Start of RECORDS TO USE

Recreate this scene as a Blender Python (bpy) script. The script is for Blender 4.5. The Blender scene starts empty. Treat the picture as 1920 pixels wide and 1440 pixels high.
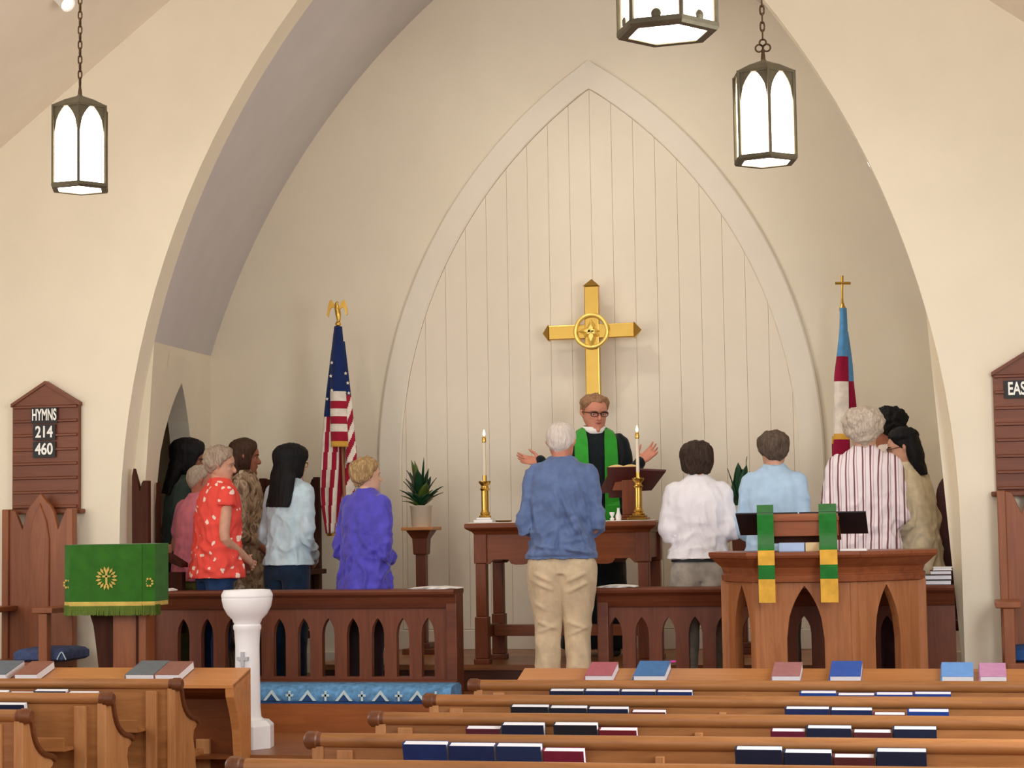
import bpy, bmesh, math, random
import numpy as np
from mathutils import Vector, Matrix, noise
R = math.radians
random.seed(7); rng = np.random.default_rng(7)
scene = bpy.context.scene
COL = scene.collection

# ------------------------------------------------------------------ camera
FPX = 3600.0
CAMX, CAMY, CAMZ = 2.63, 0.0, 1.60
CAM_ROT = Matrix.Rotation(R(13.06), 3, 'Z') @ Matrix.Rotation(R(94.25), 3, 'X') @ Matrix.Rotation(R(-0.9), 3, 'Z')
cam_data = bpy.data.cameras.new('camera')
cam_data.sensor_width = 36.0
cam_data.lens = FPX / 1920.0 * 36.0
cam_data.clip_end = 200
cam = bpy.data.objects.new('camera', cam_data)
COL.objects.link(cam)
cam.matrix_world = Matrix.Translation((CAMX, CAMY, CAMZ)) @ CAM_ROT.to_4x4()
scene.camera = cam

def Q(px, py, Y):
    """world point on the plane Y = const that the photograph shows at pixel px, py"""
    d = CAM_ROT @ Vector(((px - 960) / FPX, -(py - 720) / FPX, -1))
    return Vector((CAMX, CAMY, CAMZ)) + d * ((Y - CAMY) / d.y)

def srgb(r, g, b):
    f = lambda c: (c / 255 / 12.92) if c / 255 <= .04045 else ((c / 255 + .055) / 1.055) ** 2.4
    return (f(r), f(g), f(b), 1)

# ------------------------------------------------------------------ world and lights
scene.view_settings.view_transform = 'Standard'
scene.view_settings.look = 'None'
scene.view_settings.gamma = 1
scene.view_settings.exposure = 0.2
scene.view_settings.use_curve_mapping = False
world = bpy.data.worlds.new('world'); scene.world = world
world.use_nodes = True
world.node_tree.nodes['Background'].inputs[0].default_value = (.985, .985, 1.0, 1)
world.node_tree.nodes['Background'].inputs[1].default_value = 1.16

def aim(o, target):
    o.rotation_euler = (Vector(target) - o.location).to_track_quat('-Z', 'Y').to_euler()
def area_light(name, loc, target, sx, sy, power, color):
    l = bpy.data.lights.new(name, 'AREA'); l.shape = 'RECTANGLE'; l.size = sx; l.size_y = sy
    l.energy = power; l.color = color
    o = bpy.data.objects.new(name, l); COL.objects.link(o); o.location = loc; aim(o, target); return o
def spot_light(name, loc, target, power, color, size=60, blend=.6, radius=.06):
    l = bpy.data.lights.new(name, 'SPOT'); l.energy = power; l.color = color
    l.spot_size = R(size); l.spot_blend = blend; l.shadow_soft_size = radius
    o = bpy.data.objects.new(name, l); COL.objects.link(o); o.location = loc; aim(o, target); return o
# daylight of the tall side windows of the nave, to the left and right of the pews
area_light('daylight_window_right', (4.35, 6.6, 2.3), (-2.0, 9.4, .6), 2.2, 2.4, 165, (.90, .94, 1))
area_light('daylight_window_left', (-4.35, 7.6, 2.4), (0.5, 10.5, 1.4), 2.4, 2.4, 60, (1, .98, .96))
# chancel spots behind the head of the arch, with unseen fills added among them
spot_light('chancel_spot_left', (-1.15, 12.0, 5.35), (.5, 13.86, 2.3), 7, (1, .92, .82), 95, .9, .06)
spot_light('chancel_fill_left', (-1.0, 12.0, 5.5), (2.9, 13.7, 2.2), 116, (1, .95, .86), 88, .9, .15)  # added wide fill, evens out the right side of the chancel
spot_light('chancel_spot_right', (1.15, 12.0, 5.35), (-.5, 13.86, 2.3), 7, (1, .92, .82), 95, .9, .06)
spot_light('chancel_fill_right', (1.0, 12.0, 5.5), (-2.9, 13.6, 2.1), 150, (1, .95, .86), 88, .9, .15)  # added like its twin, brightens the left side of the chancel
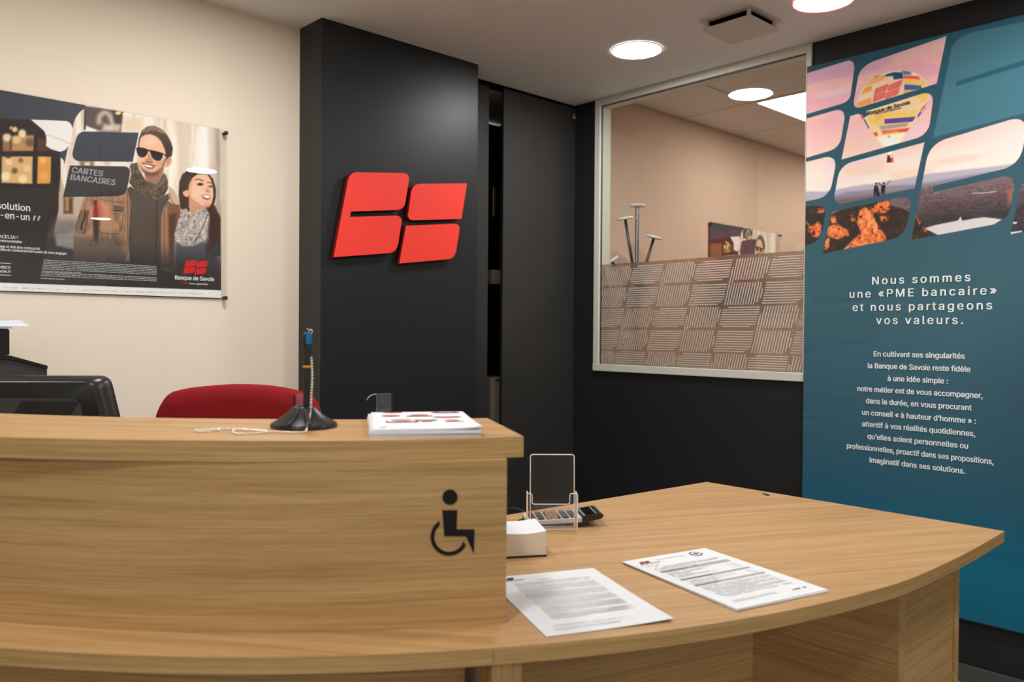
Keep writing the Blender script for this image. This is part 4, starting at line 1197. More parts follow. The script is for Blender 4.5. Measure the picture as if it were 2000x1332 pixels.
# lit shop front at the left
DK = (41, 35, 31)
pic.poly([(-1200, 440), (440, 468), (640, 640), (668, 715), (660, 850), (740, 900), (872, 940), (872, 1500), (-1200, 1500)], DK, 1.0)
pic.poly([(170, 710), (500, 690), (490, 925), (165, 930)], (176, 140, 92), 2.5)
pic.poly([(540, 740), (665, 760), (655, 860), (730, 925), (545, 930)], (94, 62, 42), 2.5)
pic.poly([(25, 1005), (475, 998), (470, 1400), (20, 1385)], (206, 172, 122), 2)
pic.poly([(540, 1000), (742, 1005), (735, 1395), (530, 1400)], (208, 152, 76), 1.5)
pic.poly([(40, 690), (150, 690), (150, 930), (40, 930)], (150, 118, 84), 3)
pic.poly([(-1000, 560), (-60, 600), (-60, 1400), (-1000, 1400)], (150, 110, 66), 4)
for q in range(-9, 0): pic.poly([(q * 110 - 30, 540), (q * 110, 540), (q * 110, 1420), (q * 110 - 30, 1420)], DK, 1.5, 0.9)
for bx, by, r, c_ in ((320, 670, 58, (255, 238, 200)), (215, 612, 40, (250, 214, 150)), (160, 590, 26, (226, 160, 100)), (100, 728, 58, (238, 218, 186)), (240, 760, 60, (220, 192, 140)), (80, 860, 40, (170, 100, 76)),
                      (130, 1080, 50, (232, 204, 160)), (300, 1060, 36, (120, 100, 74)), (210, 1210, 44, (100, 84, 64)), (390, 1180, 50, (222, 196, 150)), (80, 1290, 60, (246, 224, 184)), (330, 1330, 60, (240, 214, 164)), (620, 1060, 46, (232, 186, 110)), (120, 990, 40, (60, 48, 40)), (430, 800, 60, (100, 84, 62)), (640, 1290, 60, (222, 170, 92))):
    pic.blob(bx, by, r, r, c_, 0.35, 0.85)
pic.poly([(165, 930), (875, 938), (860, 1000), (155, 995)], DK, 1)
pic.poly([(490, 680), (545, 690), (535, 1410), (475, 1410)], DK, 1.5)
pic.poly([(740, 930), (872, 940), (872, 1500), (735, 1500)], DK, 1)
pic.zoom(*ZG)
pic.poly([(-900, 150), (560, 152), (560, 640), (-900, 640)], (52, 47, 44), 2)
pic.poly([(545, 80), (645, 130), (640, 400), (580, 640), (545, 640)], (50, 43, 39), 2)
# pavement between shop front and man
pic.poly([(645, 130), (660, 40), (720, 245), (900, 245), (900, 560), (700, 640), (600, 640), (635, 400)], (186, 170, 154), 2.5)
pic.poly([(690, 250), (790, 250), (790, 430), (690, 430)], (84, 64, 48), 3, 0.9); pic.poly([(710, 250), (745, 250), (745, 400), (710, 400)], (186, 146, 92), 2.5, 0.9)
pic.poly([(600, 480), (900, 500), (900, 680), (520, 680)], (112, 106, 104), 9, 0.75)
# man: jacket, sweater
pic.zoom(*ZD)
LB, DB = (170, 136, 108), (96, 72, 56)
pic.poly([(285, 60), (560, 20), (830, 20), (862, 130), (866, 420), (840, 760), (780, 900), (150, 900), (150, 590), (175, 480), (225, 270)], LB, 1.2)
nj = vnoise(x / 5.0, y / 17.0, 5) * 0.6 + vnoise(x / 2.2, y / 6.0, 8) * 0.4
sel, mk = pic.mask([(285, 60), (830, 20), (866, 420), (840, 700), (150, 700), (175, 480)], 1.5)
pic.put(sel, mk * 0.5 * np.clip(nj[sel] * 2 - 0.7, 0, 1), DB)
pic.poly([(400, 140), (440, 130), (470, 420), (450, 650), (400, 640), (390, 400)], (66, 52, 44), 2, 0.9)
pic.poly([(240, 260), (335, 250), (345, 290), (290, 545), (175, 500)], (120, 94, 76), 1.5, 0.8)
pic.stroke([(298, 268), (290, 350), (255, 420), (245, 500)], 16, (34, 28, 26)); pic.stroke([(240, 270), (180, 500), (285, 545)], 8, (70, 54, 44)); pic.stroke([(335, 262), (290, 545)], 8, (70, 54, 44))
pic.poly([(640, 195), (770, 215), (762, 275), (645, 262)], (104, 84, 70), 1, 0.9); pic.stroke([(650, 262), (740, 268)], 12, (58, 46, 40)); pic.stroke([(480, 120), (640, 150), (790, 162)], 6, (84, 62, 48))
pic.stroke([(770, 215), (745, 490), (690, 550), (500, 535), (470, 500)], 7, (84, 66, 54)); pic.stroke([(640, 300), (740, 300)], 6, (90, 70, 58))
pic.stroke([(640, 400), (634, 520)], 5, (120, 96, 78), 0.7)
pic.poly([(800, 20), (850, 30), (862, 200), (862, 420), (830, 640), (800, 700), (795, 400)], (142, 112, 88), 1.2)
for k in range(4): pic.stroke([(800 + 16 * k, 60), (806 + 17 * k, 300), (800 + 14 * k, 640)], 5, (84, 64, 50) if k % 2 else (196, 160, 128), 0.8)
pic.zoom(*ZE)
pic.poly([(285, 210), (300, 170), (365, 75), (420, 110), (515, 130), (530, 260), (480, 420), (450, 560), (440, 900), (290, 900), (280, 400)], (126, 94, 72), 1.2)
pic.poly([(285, 210), (365, 110), (376, 300), (378, 560), (390, 850), (285, 850)], (158, 122, 96), 2, 0.8)
for k in range(3): pic.stroke([(300 + 22 * k, 200 - 20 * k), (298 + 24 * k, 450), (300 + 26 * k, 760)], 6, (206, 170, 138) if k != 1 else (96, 72, 56), 0.6, 1.2)
pic.poly([(375, 40), (380, -110), (440, -60), (500, 60), (526, 130), (455, 130), (380, 80)], (196, 172, 148), 1.0); pic.stroke([(385, -20), (410, 70), (460, 125), (522, 130)], 8, (92, 66, 52))
pic.poly([(376, 250), (470, 230), (460, 450), (400, 800), (384, 560)], (84, 60, 46), 3, 0.8)
pic.zoom(*ZCm)
pic.poly([(110, 880), (160, 850), (300, 940), (480, 1010), (625, 940), (640, 1000), (560, 1120), (535, 1250), (540, 2250), (180, 2250), (130, 1500), (165, 1040)], (86, 76, 68), 1.2)
nk = vnoise(x / 1.6, y / 1.6, 21)
sel, mk = pic.mask([(160, 900), (625, 940), (540, 1300), (540, 2100), (200, 2100)], 2); pic.put(sel, mk * 0.18 * nk[sel], (140, 126, 112))
pic.stroke([(482, 1000), (480, 1400), (470, 2200)], 14, (52, 44, 40), 0.7, 1.0)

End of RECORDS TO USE

— WHAT IS BEING ASKED —
From the opening line of the entries above to the line containing "COL = scene.collection", please transcribe each line exactly, skipping every picture.

— SOLUTION TO THE EXERCISE —
Recreate this scene as a Blender Python (bpy) script. The script is for Blender 4.5. The Blender scene starts empty. Treat the picture as 1920 pixels wide and 1440 pixels high.
import bpy, bmesh, math, random
import numpy as np
from mathutils import Vector, Matrix, noise
R = math.radians
random.seed(7); rng = np.random.default_rng(7)
scene = bpy.context.scene
COL = scene.collection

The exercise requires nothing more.